Fintech is a Broad Term

John J. Schaub 

Sept 1, 2022 

When people use the term FinTech they often are thinking of a very narrow segment of companies focused directly on the movement of funds and the provision of financial services. The fact is though that this narrow definition misses the vast bulk of technology companies that are making a significant portion or even the majority of their revenue from the provision of Financial Services. 

As a simple example look at Pieza a Singapore based startup I've recently become involved with.
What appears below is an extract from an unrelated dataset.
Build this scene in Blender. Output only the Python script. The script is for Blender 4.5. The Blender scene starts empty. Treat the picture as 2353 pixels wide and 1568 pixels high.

At first glance Pieza looks like a simple e-commerce play targeting the automotive aftermarket in the Philippines but when you dig into their roadmap you very quickly realise that they are as much if not more a FinTech company as they are an e-commerce marketplace which is why aside from an outstanding founding team they immediately sparked my interest.

When complete Pieza will be the platform for the automotive sector in the Philippines providing a full lifecycle solution for automotive consumers and retailers in a country of 110 million people. From the acquisition of a car via purchase or lease to the ongoing maintenance and insurance and finally resale Pieza will seamlessly integrate and simplify all aspects of the automotive marketplace. This is a bold goal especially in a country with a wildy fragmented financial system and rapidly growing automobile ownership. To get there Pieza needs to successfully address a number of pain points the bulk of which are FinTech or FinTech adjacent.

First up Pieza needed a way to let consumers pay for products and get funds to their suppliers. In the developed world building this solution would be as simple as connecting to a few APIs and would take maybe a few days but in the developing world it is wildly more difficult and requires that you also support cash transactions online which takes considerable effort and is absolutely in the weeds FinTech work.

With step one complete Pieza can move to step two which involves building out the partner network of retailers. Out of the gate Pieza is focused on small mom and pop auto parts retail stores. This sort of marketplace play is not FinTech but it quickly circles back to a FinTech problem when you realise that essentially all large purchases will need to be financed via a lending solution which Pieza initially provides via partnerships with existing lenders. For the initial automotive part marketplace most transactions will be straightforward and only a small percentage will require financing so these partnerships will represent a small portion of Pieza’s early revenues but this will change rapidly as they move into step three.

In step three financing partnerships will very quickly grow to represent the bulk of Pieza’s revenue as they expand their marketplace into the vastly higher value world of automobile purchases, maintenance, insurance and roadside assistance. The potential revenue available via financing large sticker price purchases such as automobiles in a high interest environment like the Philippines is staggering and at this step Pieza will for all purposes be a FinTech company. Going further by controlling the consumer relationship Pieza will be in a position to either build their own lending arm or negotiate very favourable terms with an existing provider.

Finally step four is to gain full control of the entire automotive lifecycle. By facilitating the purchase, maintenance and insurance of the automobile Pieza is in a fantastic position to build out detailed reporting on a specific car and consumer which can both allow for a much more robust resale experience than currently exists but also allow highly targeted marketing to repeat consumers the vast majority of which will make use of their financing services. 

So when you get down to it, even a company that at first glance appears to be unrelated to FinTech can upon closer examination be almost a wholly FinTech player with the bulk of their revenue coming from traditional financial services facilitated by tech.